Many residents of the former Yugoslavia and outsiders were stunned that, in 1992, the interreligious goodwill for which Bosnia-Herzegovina and Sarajevo were known was subverted so quickly and disastrously. But religion per se had nothing to do with the Bosnian war. As in other such conflicts, faith was a pretext as a marker of competing ethnic and political interests. Most nationalist traditions and rhetoric had been submerged or suppressed under Tito, in the name of "socialist brotherhood and unity." When this model was undone, fighting was impelled by control of territory, rather than propagandistic excuses based on differences in religious observance or grievances in past wars and conquests.

To emphasize, the Bosnian war was no more about religion than the Holocaust was about theological differences between Christians and Jews. In both instances, differing religious identities were means by which voracious and vicious demagogues, to consolidate their own power, identified "enemies" for murder by their armed followers. Thus the highly-assimilated German Jews were identified as part of an allegedly malign "international Jewry," and thus the Bosnian Muslims, who were Bosnians first and whose expressions of Islam were and are theirs and only theirs, were labeled "Turks" and "Islamic fundamentalists" acting to "re-Islamize" the country.

Both claims were lies. European Jewish life, however, although devastated, was reborn. Muslim Bosnia, saved by the Western powers, remains impoverished and demoralized, with its Islamic believers now objects of questionable interest not only by Serbs and Croats, but by Arab-financed fundamentalists and, more recently, Turkish Islamists.

In reality, Bosnian Islam is not Turkish, and has always been culturally distinctive within the Islamic global community, or ummah. Few Turks, aside from governors and landowners, colonized Bosnia. Today, Bosnia has no Turkish-speaking remnant in its population. But it shelters a small Sephardic Jewish community whose ancestors arrived in the country after they were expelled from Christian Spain and rescued by the Ottomans, who settled the Sephardim in the urban centers of their empire.

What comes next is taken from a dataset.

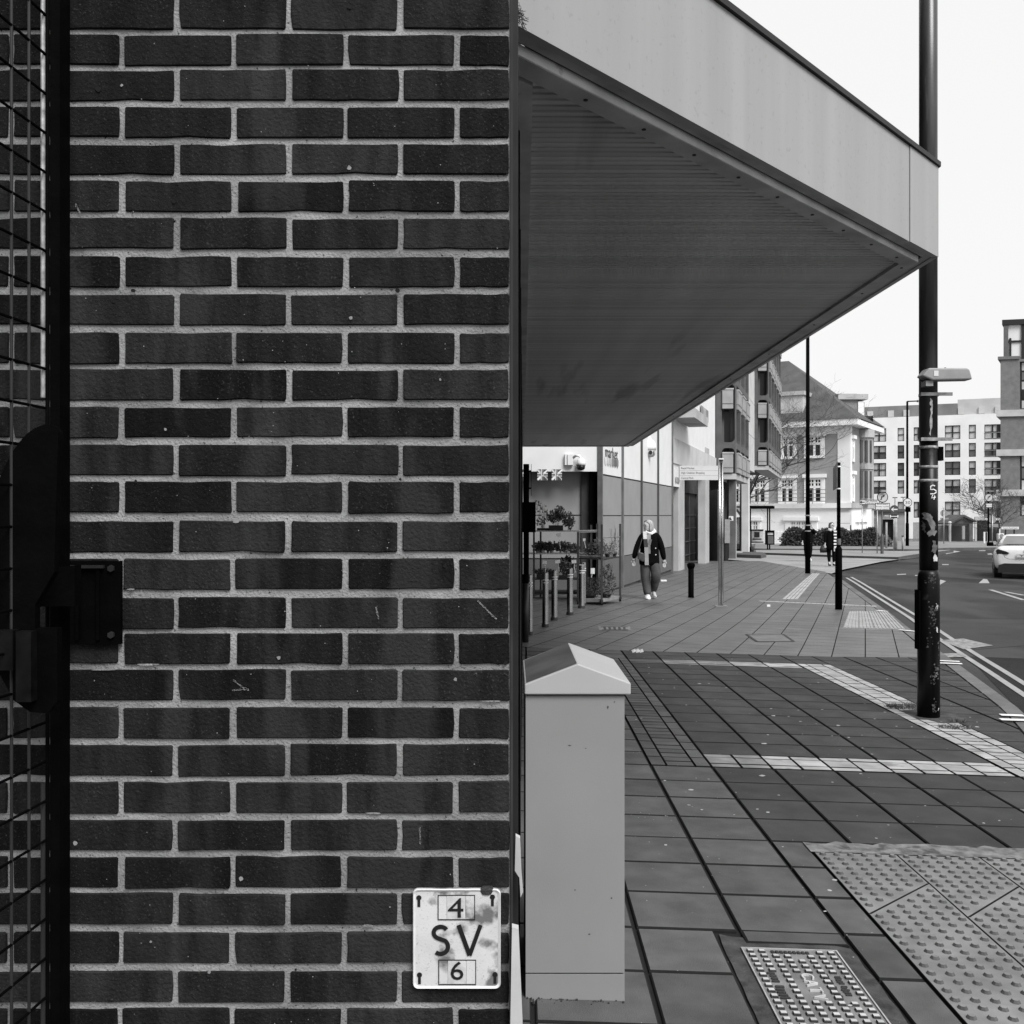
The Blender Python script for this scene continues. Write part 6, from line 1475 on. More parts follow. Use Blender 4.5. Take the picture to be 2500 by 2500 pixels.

The Bosnian war ended in 1995 when U.S. President Bill Clinton intervened to impose the Dayton Accords. Bosnia-Herzegovina was left in stasis, with fundamental aspects of its wartime situation in 1992 enduring. In May, 20 years ago, the Yugoslav army general Ratko Mladic, a Serbian ultranationalist, was transferred to Sarajevo, the Bosnian capital. He previously commanded the Knin Corps, operating within Serbian-occupied enclaves established inside Croatia, in defiance of the latter country's declaration of independence in 1991.

Bombardment and sniping at the civilian population of Sarajevo, by Serb-led forces emplaced in the mountains surrounding the city, began soon after the Bosnian declaration of independence from Yugoslavia, supported by Bosnian Muslims and Bosnian Croats, totalling about 65 percent of the population, in March 1992.

Found in Serbia and arrested a year ago this month, Mladic today is on trial at the United Nations International Criminal Tribunal for Former Yugoslavia (ICTY) in The Hague for genocide and other crimes against humanity. The proceedings, beginning May 16, were suspended on May 21 because the prosecution had failed to deliver the entire, enormous corpus of documentary evidence to the defense.

Mladic will probably be found guilty and receive a lengthy prison sentence (the ICTY does not impose capital punishment). The prosecution will call 150 living witnesses and present written statements by about 250 more. The testimony will include the action for which Mladic is most notorious: the massacre of some 8,000 Bosnian Muslim men and boys at the United Nations-administered "safe area" around the eastern Bosnian town of Srebrenica in 1995.

Meanwhile, in Serbia, Tomislav Nikolic was elected president on May 20. Nikolic is a former supporter of the Serbian Radical Party, led by Vojislav Seselj. At The Hague, Seselj is a defendant along with Mladic; Seselj led the most extreme political faction backing the late Serbian dictator Slobodan Milosevic in the series of assaults on Croatia, Bosnia-Herzegovina and, in 1998-99, Kosovo.

In 2008, Kosovo declared its full independence from Serbia after nine years as a territory administered by the United Nations. Before his candidacy for Serbia's presidency, Nikolic redefined himself as a "progressive" eager for Serbian integration into the European Community. But on Kosovo, Nikolic has shown no sign of change; he and the Serbian government insist that Kosovo remains a Serbian possession.

The partition of Bosnia-Herzegovina between a "Serb Republic" and a "Bosniak [Muslim]-Croat Federation" was affirmed at Dayton. "Justice delayed is justice denied" even with Mladic and his atrocious colleagues in The Hague. A hard-liner on Kosovo holds power in Serbia. A society that once stood for peace and mutual respect is, for now, free of ongoing collective violence, but has also been shorn of its legacy of intercommunal cooperation. What progress, then, has been made for the ordinary people of Bosnia-Herzegovina during the 17 years since Dayton?